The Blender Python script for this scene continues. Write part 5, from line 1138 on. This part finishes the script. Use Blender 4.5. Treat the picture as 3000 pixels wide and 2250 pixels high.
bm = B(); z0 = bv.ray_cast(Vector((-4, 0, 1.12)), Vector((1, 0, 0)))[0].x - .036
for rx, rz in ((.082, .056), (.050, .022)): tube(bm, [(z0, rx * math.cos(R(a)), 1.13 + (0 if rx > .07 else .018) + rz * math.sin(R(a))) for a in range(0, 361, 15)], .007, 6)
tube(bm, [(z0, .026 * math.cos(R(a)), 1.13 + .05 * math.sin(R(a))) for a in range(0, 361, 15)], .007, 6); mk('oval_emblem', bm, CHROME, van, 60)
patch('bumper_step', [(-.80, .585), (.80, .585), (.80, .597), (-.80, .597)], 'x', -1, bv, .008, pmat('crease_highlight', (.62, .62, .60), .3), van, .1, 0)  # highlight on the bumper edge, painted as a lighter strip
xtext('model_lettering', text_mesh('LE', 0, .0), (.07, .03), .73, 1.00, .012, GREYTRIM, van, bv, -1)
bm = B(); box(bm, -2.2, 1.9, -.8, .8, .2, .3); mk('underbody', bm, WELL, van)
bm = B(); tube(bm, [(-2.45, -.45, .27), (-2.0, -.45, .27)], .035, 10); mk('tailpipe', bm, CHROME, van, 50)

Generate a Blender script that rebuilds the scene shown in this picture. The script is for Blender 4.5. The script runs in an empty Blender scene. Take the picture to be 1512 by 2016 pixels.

════════════════

§ Objective: Nothing may be left out: return each entry exactly as it reads.

§ Completed exercise:
The Blender Python script for this scene continues. Write part 5, from line 1138 on. This part finishes the script. Use Blender 4.5. Treat the picture as 3000 pixels wide and 2250 pixels high.
bm = B(); z0 = bv.ray_cast(Vector((-4, 0, 1.12)), Vector((1, 0, 0)))[0].x - .036
for rx, rz in ((.082, .056), (.050, .022)): tube(bm, [(z0, rx * math.cos(R(a)), 1.13 + (0 if rx > .07 else .018) + rz * math.sin(R(a))) for a in range(0, 361, 15)], .007, 6)
tube(bm, [(z0, .026 * math.cos(R(a)), 1.13 + .05 * math.sin(R(a))) for a in range(0, 361, 15)], .007, 6); mk('oval_emblem', bm, CHROME, van, 60)
patch('bumper_step', [(-.80, .585), (.80, .585), (.80, .597), (-.80, .597)], 'x', -1, bv, .008, pmat('crease_highlight', (.62, .62, .60), .3), van, .1, 0)  # highlight on the bumper edge, painted as a lighter strip
xtext('model_lettering', text_mesh('LE', 0, .0), (.07, .03), .73, 1.00, .012, GREYTRIM, van, bv, -1)
bm = B(); box(bm, -2.2, 1.9, -.8, .8, .2, .3); mk('underbody', bm, WELL, van)
bm = B(); tube(bm, [(-2.45, -.45, .27), (-2.0, -.45, .27)], .035, 10); mk('tailpipe', bm, CHROME, van, 50)

Generate a Blender script that rebuilds the scene shown in this picture. The script is for Blender 4.5. The script runs in an empty Blender scene. Take the picture to be 1512 by 2016 pixels.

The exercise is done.